You may also guess how James Lileks feels about it too, but with him you can never guess far enough. He interrupts his rant to make this observation:
All the brave people waiting for things to get really bad so they can put on their V for Vendetta masks and upload YouTube videos of themselves writing graffiti on stop signs will roll their eyes and shrug their shoulders at this, because A) it’s just more wingnut hyperventilation, B) the people who get exercised have a deeper agenda, which probably involves deportation and gas chambers, and C) it’s just pigs, man...Dig hard into your memory banks, lefty friends, and see how many people you can recall meeting who remotely match this description. They may safely be said to barely exist. I'm sure Lileks knows this, but he isn't really talking about these near-imaginary people. He's talking about you and me.
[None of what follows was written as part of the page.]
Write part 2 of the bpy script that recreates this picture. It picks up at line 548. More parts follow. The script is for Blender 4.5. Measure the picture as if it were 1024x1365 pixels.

Because we didn't wake up the morning and say, "I must protect America from this dhimmitude." You and I are not being criticized for our imagined support of the idiots on the children's book award committee, but for not caring so much about foreign idiocy as about the local variety. Which makes us graffitists who use beatnik slang.
We might call this the McArdle Maneuver, or attach it to a law of wingnut nature: any argument against any outrage will inevitably expand to encompass their ancient grudges, regardless of relevance.
Someone should clue Lileks et alia that the repetitive use of non sequiturs doesn't make them Cato, it makes them incoherent.